2024年1月5日金曜日

過去記事から見るスウェーデンの教育費の削減

 スウェーデンは教育費を含む子どもにかける国家予算の多い国として有名です。その国で教員をして、もうすぐ20年になろうとしています。年末の投稿では2回にわたり、「ストックホルム市の教育予算削減その1」と「ストックホルム市の教育予算削減その2」を書きましたが、旧ブログを振り返ると、予算削減を愚痴っている内容は多いことがわかります。2009年の投稿をリライトしながら、今一度予算削減の影響を考えます。


1.人件費が大きいのは変わらない

 2009年の投稿を読んでも、人件費の削減が最も大きく、1500人もの先生が解雇されるという情報を書いています。3市に2市は、削減するともあります。やり方もあまり差がなく、正規雇用ではない短期や代替教員の継続雇用をしない、定年の教員の補充をしないなどが上がっていました。こうした人員削減は一般的なもので、予算削減に関わらず、生徒数の動向に沿ってもよく行われていると思います。

2.大きな違いは?

 では、今までの予算削減と大きく違うのはどんな点かというと、スウェーデンでは風邪などの病気の場合は医師の診断書なしで休める病気休暇が1週間あるのですが、そういった病気休暇や子どもの病気看護休暇で休む職員が出た場合に、補充が入らない。ということはどういうことかというと、いつもと同じ仕事を少ない人数でこなすことになります。そして、1クラス当たりの人数を増やす。これも就学前学校から基礎学校まで、本当に増えたと思います。

3.政治直結型教育

 スウェーデンの学校教育に関わっていて思うのが、地方政治から国政まで、とにかく政治と直結していると感じることが多いことです。今回の教育予算削減も、他国に比べれば、穏やかなデモが行われたことにより、ストックホルム市は予算の見直しをおこない、学校予算は少し回復しました。その影響はあまり大きくは出ないにしても、透明感が命のスウェーデンの学校教育では、ここにお金が使われたといったような報告が入りました。また、組合との交渉で、健康促進のための補助金が削減されるなど、多方面で互いに協力し合って何とか乗り切ろうとしていることがわかります。

4.教員免許保有者の行く末

 教員が足りないのはスウェーデンも日本と同じなのですが、教員免許を取得しても仕事がないという人もいます。これには様々な要因がありますが、要因免許有資格者はお給料が高いので、わざわざ雇わないというところも。学校形態によって傾向は様々で就学前学校などでは、幼稚園教諭の資格を持った人が少なく、これには、資格保有者の数ではなく、労働環境が劣悪で働きたい資格保有者が減っているともいわれています。これに対して年齢が上がっていくと、資格があっても仕事がないというところも増えていきます。支援学校は、資格者も少なく、なりても少ないです。。。

5.学校の巨大化

 もう何年にもわたって教育予算が削減傾向にあるスウェーデンでいわれているのが、学校の巨大化です。スウェーデンは、その昔、「村の学校」と呼ばれるような小さめな学校が主流で、そういった学校では、複式学級が一般的で、学校中のみんなが互いを知っているような家庭的な学校が多く存在しました。しかし、学校の民営化が進み、学校に関わる法律が変わり、学校を維持していくには、それなりの大きさが必要になってきたことにより、学校の巨大化が進みました。この学校の巨大化による教育費の関係も気になるところです。

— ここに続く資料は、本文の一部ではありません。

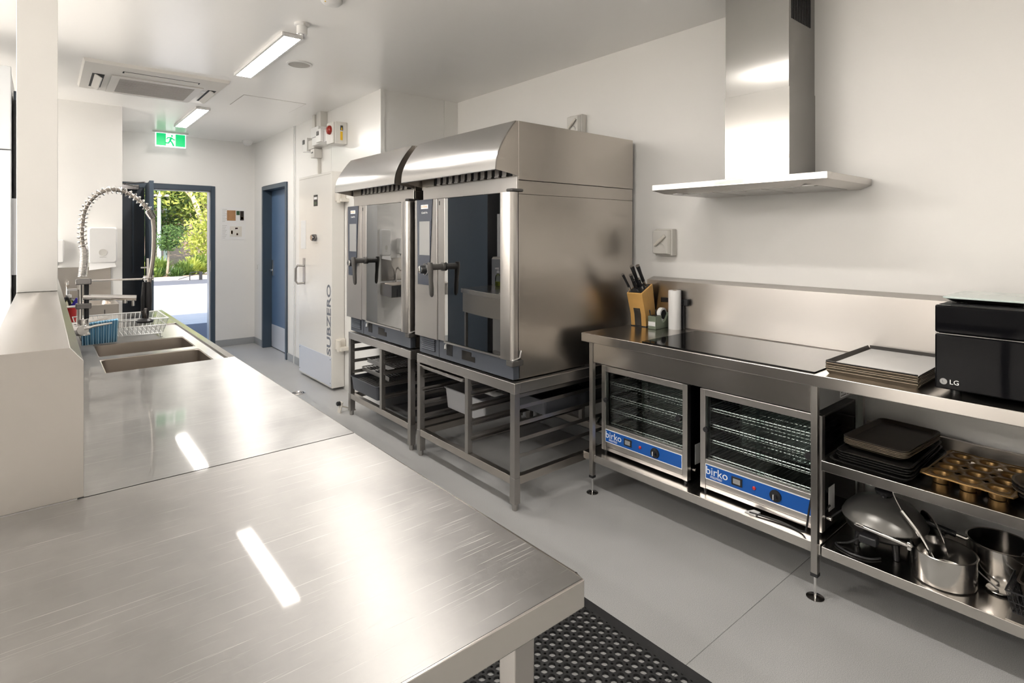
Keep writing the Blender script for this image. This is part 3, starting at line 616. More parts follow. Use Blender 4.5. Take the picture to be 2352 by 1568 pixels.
t = T('cable_duct', 'narrow white cable duct left of the wide duct', 'conduit', (2.13, 5.70, 2.5)); B(2.115, WC, 5.665, 5.735, 2.50, CEI).build('duct', 'isolator', t, .002)
t = T('socket_outlet', 'small double power outlet under the coolroom boxes', 'socket', (2.12, 5.66, 2.24))
B(2.085, WC, 5.60, 5.70, 2.235, 2.325).build('box', 'isolator', t, .005)
for y in (5.635, 5.66): B(2.083, 2.085, y, y + .012, 2.28, 2.295).build('pin_slot', 'gap', t)
B(2.14, WC, 5.635, 5.665, 2.05, 2.235).build('drop_conduit', 'isolator', t, .002)
# floor waste and door stop
t = T('floor_drain', 'round chrome floor drain beside the freezer door', 'drain', (1.785, 5.19, 0))
for r_, q in ((.058, .006), (.038, .006), (.02, .006)):
    MB().tube([(1.785 + r_ * math.cos(a * math.pi / 12), 5.19 + r_ * math.sin(a * math.pi / 12), .002) for a in range(24)], .004, 6, True).build('ring', 'steel', t)
MB().cyl((1.785, 5.19, .0002), (1.785, 5.19, .001), .056, n=24).build('grate', 'dark_metal', t)
t = T('door_stop', 'white floor door stop with black rubber buffer', 'door stop', (1.88, 4.41, 0))
MB().prism([(1.84, 4.43, 0), (1.84, 4.38, 0), (1.86, 4.38, .085), (1.86, 4.43, .085)], (.012, 0, 0)).build('bracket', 'cream', t, .002)
MB().prism([(1.85, 4.40, .05), (1.85, 4.41, .05), (1.96, 4.41, .004), (1.96, 4.40, .004)], (0, 0, .012)).build('brace', 'cream', t); B(1.93, 1.98, 4.38, 4.43, 0, .012).build('foot', 'cream', t, .003)
MB().lathe([(.018, 0), (.018, -.022), (.012, -.028), (0, -.028)], (1.852, 4.405, .075), 18, 'x').build('buffer', 'black_plastic', t)
# ================================================================ WORKTOP, SERVERY LEDGE, SINK BENCH
TZ = .928; TX = .63
t = T('worktop_table', 'large scratched stainless steel worktop table in the foreground', 'table', (.1, .95, 0))
tt = B(-1.0, TX - .003, .583, 1.397, TZ - .006, TZ).build('table_top', 'table_steel', t)
m = MB(); m.box(-1.0, TX, .58, .5995, TZ - .044, TZ - .0003); m.box(TX - .02, TX, .5995, 1.397, TZ - .044, TZ - .0003); m.build('table_lip', 'steel_bench', t, .0025, seg=3)
def leg(x, y, top, t, s=.019, mt='steel_leg', z0=.0):
    o = B(x - s, x + s, y - s, y + s, z0 + .05, top).build('leg', mt, t, .002)
    MB().lathe([(0, 0), (.02, 0), (.02, .012), (.012, .02), (.012, .05), (0, .05)], (x, y, z0), 16).build('foot', 'steel_leg', o)
for x, y in ((.545, .64), (-.9, .64), (.545, 1.34), (-.9, 1.34)): leg(x, y, TZ - .042, t)
# half wall with steel cladding
hw = T('servery_ledge', 'wide stainless steel servery ledge with sloping edges, left of the sinks', 'ledge', (0, 3.0, 0))
prof = [(-.085, TZ + .001), (.060, TZ + .001), (.060, 1.200), (.040, 1.2215), (-.085, 1.2215)]
m = MB(); y0, y1 = 1.40, 4.60
front = [(x, y0, z) for x, z in prof[:3]] + [(prof[3][0], y0 + .045, prof[3][1]), (prof[4][0], y0 + .045, prof[4][1]), (-.085, y0, 1.200)]
back = [(x, y1, z) for x, z in prof[:3]] + [(prof[3][0], y1, prof[3][1]), (prof[4][0], y1, prof[4][1]), (-.085, y1, 1.200)]
m.loft([front, back]); m.build('cladding', 'steel_splash', hw, .0015)
B(-.083, .05, 1.405, 4.59, 0, TZ).build('core', 'wall_paint', hw)
# sink bench
sb = T('sink_bench', 'stainless steel sink bench running towards the exit', 'sink bench', (.35, 3.0, 0))
Y0, YS, Y1 = 1.401, 2.607, 4.57; DK = TZ - .010
SX0, SX1 = .180, .556; bowls = ((2.628, 2.958), (3.030, 3.362))
m = MB(); m.box(.0605, TX - .003, Y0, YS, TZ - .006, TZ); m.build('bench_top', 'sink_steel', sb)
m = MB(); m.box(.0605, TX - .030, 3.845, Y1, TZ - .042, TZ); m.build('drainer_end', 'steel_bench', sb, .0015)
B(TX - .030, TX, YS, Y1, TZ - .042, TZ).build('raised_rim', 'steel_bench', sb, .002); B(TX - .02, TX, Y0, YS, TZ - .044, TZ - .0003).build('front_lip', 'steel_bench', sb, .002); B(.0605, TX - .03, YS - .012, YS + .0005, TZ - .03, TZ - .0002).build('step_edge', 'steel_bench', sb)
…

 あげだしたらきりがないと思いながら書いています。こうした問題を少しずつブログで書きながら、深堀していけたらいいなあと思う2024年です。教育予算の削減は大きな話題になりますが、増減も話題になるのがスウェーデン。増えたお金はここに使ったと明確にすることで、削減の時にはそこが一番に削減されることが多いです。また、教育予算と現場に与える影響などを書きたいと思います。